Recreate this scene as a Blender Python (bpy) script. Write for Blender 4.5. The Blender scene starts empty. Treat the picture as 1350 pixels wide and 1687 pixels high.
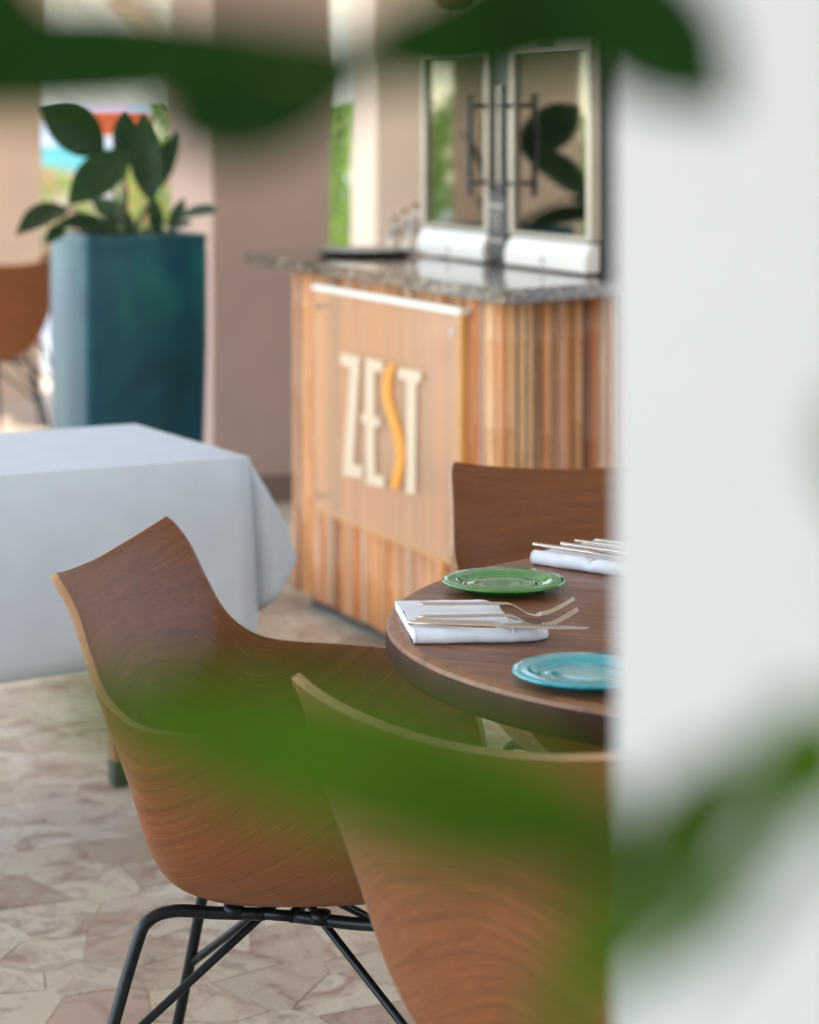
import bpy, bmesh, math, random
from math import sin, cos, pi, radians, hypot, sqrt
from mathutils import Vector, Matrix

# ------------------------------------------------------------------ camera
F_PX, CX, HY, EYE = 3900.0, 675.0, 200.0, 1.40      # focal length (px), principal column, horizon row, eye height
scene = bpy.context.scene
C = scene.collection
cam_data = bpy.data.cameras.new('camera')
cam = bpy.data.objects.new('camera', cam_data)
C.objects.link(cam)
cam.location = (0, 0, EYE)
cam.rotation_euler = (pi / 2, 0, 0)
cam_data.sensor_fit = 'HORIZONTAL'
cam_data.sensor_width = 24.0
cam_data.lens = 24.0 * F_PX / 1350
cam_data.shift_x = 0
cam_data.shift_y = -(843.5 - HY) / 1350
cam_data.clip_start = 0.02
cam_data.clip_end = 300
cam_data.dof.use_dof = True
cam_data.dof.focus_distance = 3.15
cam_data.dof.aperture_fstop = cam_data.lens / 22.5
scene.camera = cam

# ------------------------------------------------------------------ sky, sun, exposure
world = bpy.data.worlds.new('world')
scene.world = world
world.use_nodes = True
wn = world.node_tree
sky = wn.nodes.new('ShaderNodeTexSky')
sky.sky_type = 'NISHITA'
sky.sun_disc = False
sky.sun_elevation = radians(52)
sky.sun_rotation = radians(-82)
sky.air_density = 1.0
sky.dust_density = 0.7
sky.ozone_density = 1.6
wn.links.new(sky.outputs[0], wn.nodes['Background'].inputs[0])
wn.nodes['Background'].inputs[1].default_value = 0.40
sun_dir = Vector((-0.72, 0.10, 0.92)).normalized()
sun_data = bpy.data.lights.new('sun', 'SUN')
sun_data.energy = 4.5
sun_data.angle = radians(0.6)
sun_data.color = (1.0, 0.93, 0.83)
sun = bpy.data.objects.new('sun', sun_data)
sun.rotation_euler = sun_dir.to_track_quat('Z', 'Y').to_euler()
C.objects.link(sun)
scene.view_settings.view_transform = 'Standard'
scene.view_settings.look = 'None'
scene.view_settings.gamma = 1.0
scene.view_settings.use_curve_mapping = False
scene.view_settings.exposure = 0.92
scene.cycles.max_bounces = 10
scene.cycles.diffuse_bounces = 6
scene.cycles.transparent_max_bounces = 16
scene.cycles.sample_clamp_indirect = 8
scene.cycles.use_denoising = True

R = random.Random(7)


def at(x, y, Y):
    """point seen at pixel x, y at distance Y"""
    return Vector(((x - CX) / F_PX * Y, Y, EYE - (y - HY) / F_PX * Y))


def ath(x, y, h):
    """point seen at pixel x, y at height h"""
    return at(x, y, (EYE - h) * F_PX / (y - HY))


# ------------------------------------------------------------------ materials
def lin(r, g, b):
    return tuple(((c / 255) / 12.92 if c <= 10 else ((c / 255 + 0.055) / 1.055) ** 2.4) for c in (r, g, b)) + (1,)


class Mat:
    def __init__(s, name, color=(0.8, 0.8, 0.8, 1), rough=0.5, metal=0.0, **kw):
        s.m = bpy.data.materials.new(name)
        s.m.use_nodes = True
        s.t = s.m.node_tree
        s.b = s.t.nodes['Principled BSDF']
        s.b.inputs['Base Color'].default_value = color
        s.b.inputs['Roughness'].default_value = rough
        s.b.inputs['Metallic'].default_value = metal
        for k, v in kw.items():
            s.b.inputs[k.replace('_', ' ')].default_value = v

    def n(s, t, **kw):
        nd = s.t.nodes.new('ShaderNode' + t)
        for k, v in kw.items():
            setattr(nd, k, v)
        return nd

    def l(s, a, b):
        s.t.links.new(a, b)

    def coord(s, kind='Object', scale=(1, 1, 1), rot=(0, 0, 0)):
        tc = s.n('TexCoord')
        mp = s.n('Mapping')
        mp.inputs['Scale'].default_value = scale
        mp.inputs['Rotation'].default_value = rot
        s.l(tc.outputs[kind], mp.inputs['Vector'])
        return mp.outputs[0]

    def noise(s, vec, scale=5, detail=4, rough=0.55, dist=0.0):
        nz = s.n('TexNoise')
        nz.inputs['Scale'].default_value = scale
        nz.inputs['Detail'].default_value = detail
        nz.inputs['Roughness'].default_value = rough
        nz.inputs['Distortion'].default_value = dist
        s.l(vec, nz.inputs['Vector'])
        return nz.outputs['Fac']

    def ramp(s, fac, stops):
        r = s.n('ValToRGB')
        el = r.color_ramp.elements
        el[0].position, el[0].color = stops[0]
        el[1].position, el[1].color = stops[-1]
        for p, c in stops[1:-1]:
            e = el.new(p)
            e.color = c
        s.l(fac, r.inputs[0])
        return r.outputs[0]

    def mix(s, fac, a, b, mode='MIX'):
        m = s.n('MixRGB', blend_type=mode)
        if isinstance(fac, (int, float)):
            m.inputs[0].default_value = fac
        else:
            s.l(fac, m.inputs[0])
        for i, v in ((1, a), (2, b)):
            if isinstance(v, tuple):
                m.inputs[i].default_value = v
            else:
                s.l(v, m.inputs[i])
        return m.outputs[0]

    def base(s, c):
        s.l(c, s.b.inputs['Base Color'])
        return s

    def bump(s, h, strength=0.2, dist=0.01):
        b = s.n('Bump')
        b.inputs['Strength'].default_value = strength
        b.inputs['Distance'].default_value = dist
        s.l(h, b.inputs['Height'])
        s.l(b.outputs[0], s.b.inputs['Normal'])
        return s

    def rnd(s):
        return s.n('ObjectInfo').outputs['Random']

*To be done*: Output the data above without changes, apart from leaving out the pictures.

*Solution*:
Recreate this scene as a Blender Python (bpy) script. Write for Blender 4.5. The Blender scene starts empty. Treat the picture as 1350 pixels wide and 1687 pixels high.
import bpy, bmesh, math, random
from math import sin, cos, pi, radians, hypot, sqrt
from mathutils import Vector, Matrix

# ------------------------------------------------------------------ camera
F_PX, CX, HY, EYE = 3900.0, 675.0, 200.0, 1.40      # focal length (px), principal column, horizon row, eye height
scene = bpy.context.scene
C = scene.collection
cam_data = bpy.data.cameras.new('camera')
cam = bpy.data.objects.new('camera', cam_data)
C.objects.link(cam)
cam.location = (0, 0, EYE)
cam.rotation_euler = (pi / 2, 0, 0)
cam_data.sensor_fit = 'HORIZONTAL'
cam_data.sensor_width = 24.0
cam_data.lens = 24.0 * F_PX / 1350
cam_data.shift_x = 0
cam_data.shift_y = -(843.5 - HY) / 1350
cam_data.clip_start = 0.02
cam_data.clip_end = 300
cam_data.dof.use_dof = True
cam_data.dof.focus_distance = 3.15
cam_data.dof.aperture_fstop = cam_data.lens / 22.5
scene.camera = cam

# ------------------------------------------------------------------ sky, sun, exposure
world = bpy.data.worlds.new('world')
scene.world = world
world.use_nodes = True
wn = world.node_tree
sky = wn.nodes.new('ShaderNodeTexSky')
sky.sky_type = 'NISHITA'
sky.sun_disc = False
sky.sun_elevation = radians(52)
sky.sun_rotation = radians(-82)
sky.air_density = 1.0
sky.dust_density = 0.7
sky.ozone_density = 1.6
wn.links.new(sky.outputs[0], wn.nodes['Background'].inputs[0])
wn.nodes['Background'].inputs[1].default_value = 0.40
sun_dir = Vector((-0.72, 0.10, 0.92)).normalized()
sun_data = bpy.data.lights.new('sun', 'SUN')
sun_data.energy = 4.5
sun_data.angle = radians(0.6)
sun_data.color = (1.0, 0.93, 0.83)
sun = bpy.data.objects.new('sun', sun_data)
sun.rotation_euler = sun_dir.to_track_quat('Z', 'Y').to_euler()
C.objects.link(sun)
scene.view_settings.view_transform = 'Standard'
scene.view_settings.look = 'None'
scene.view_settings.gamma = 1.0
scene.view_settings.use_curve_mapping = False
scene.view_settings.exposure = 0.92
scene.cycles.max_bounces = 10
scene.cycles.diffuse_bounces = 6
scene.cycles.transparent_max_bounces = 16
scene.cycles.sample_clamp_indirect = 8
scene.cycles.use_denoising = True

R = random.Random(7)


def at(x, y, Y):
    """point seen at pixel x, y at distance Y"""
    return Vector(((x - CX) / F_PX * Y, Y, EYE - (y - HY) / F_PX * Y))


def ath(x, y, h):
    """point seen at pixel x, y at height h"""
    return at(x, y, (EYE - h) * F_PX / (y - HY))


# ------------------------------------------------------------------ materials
def lin(r, g, b):
    return tuple(((c / 255) / 12.92 if c <= 10 else ((c / 255 + 0.055) / 1.055) ** 2.4) for c in (r, g, b)) + (1,)


class Mat:
    def __init__(s, name, color=(0.8, 0.8, 0.8, 1), rough=0.5, metal=0.0, **kw):
        s.m = bpy.data.materials.new(name)
        s.m.use_nodes = True
        s.t = s.m.node_tree
        s.b = s.t.nodes['Principled BSDF']
        s.b.inputs['Base Color'].default_value = color
        s.b.inputs['Roughness'].default_value = rough
        s.b.inputs['Metallic'].default_value = metal
        for k, v in kw.items():
            s.b.inputs[k.replace('_', ' ')].default_value = v

    def n(s, t, **kw):
        nd = s.t.nodes.new('ShaderNode' + t)
        for k, v in kw.items():
            setattr(nd, k, v)
        return nd

    def l(s, a, b):
        s.t.links.new(a, b)

    def coord(s, kind='Object', scale=(1, 1, 1), rot=(0, 0, 0)):
        tc = s.n('TexCoord')
        mp = s.n('Mapping')
        mp.inputs['Scale'].default_value = scale
        mp.inputs['Rotation'].default_value = rot
        s.l(tc.outputs[kind], mp.inputs['Vector'])
        return mp.outputs[0]

    def noise(s, vec, scale=5, detail=4, rough=0.55, dist=0.0):
        nz = s.n('TexNoise')
        nz.inputs['Scale'].default_value = scale
        nz.inputs['Detail'].default_value = detail
        nz.inputs['Roughness'].default_value = rough
        nz.inputs['Distortion'].default_value = dist
        s.l(vec, nz.inputs['Vector'])
        return nz.outputs['Fac']

    def ramp(s, fac, stops):
        r = s.n('ValToRGB')
        el = r.color_ramp.elements
        el[0].position, el[0].color = stops[0]
        el[1].position, el[1].color = stops[-1]
        for p, c in stops[1:-1]:
            e = el.new(p)
            e.color = c
        s.l(fac, r.inputs[0])
        return r.outputs[0]

    def mix(s, fac, a, b, mode='MIX'):
        m = s.n('MixRGB', blend_type=mode)
        if isinstance(fac, (int, float)):
            m.inputs[0].default_value = fac
        else:
            s.l(fac, m.inputs[0])
        for i, v in ((1, a), (2, b)):
            if isinstance(v, tuple):
                m.inputs[i].default_value = v
            else:
                s.l(v, m.inputs[i])
        return m.outputs[0]

    def base(s, c):
        s.l(c, s.b.inputs['Base Color'])
        return s

    def bump(s, h, strength=0.2, dist=0.01):
        b = s.n('Bump')
        b.inputs['Strength'].default_value = strength
        b.inputs['Distance'].default_value = dist
        s.l(h, b.inputs['Height'])
        s.l(b.outputs[0], s.b.inputs['Normal'])
        return s

    def rnd(s):
        return s.n('ObjectInfo').outputs['Random']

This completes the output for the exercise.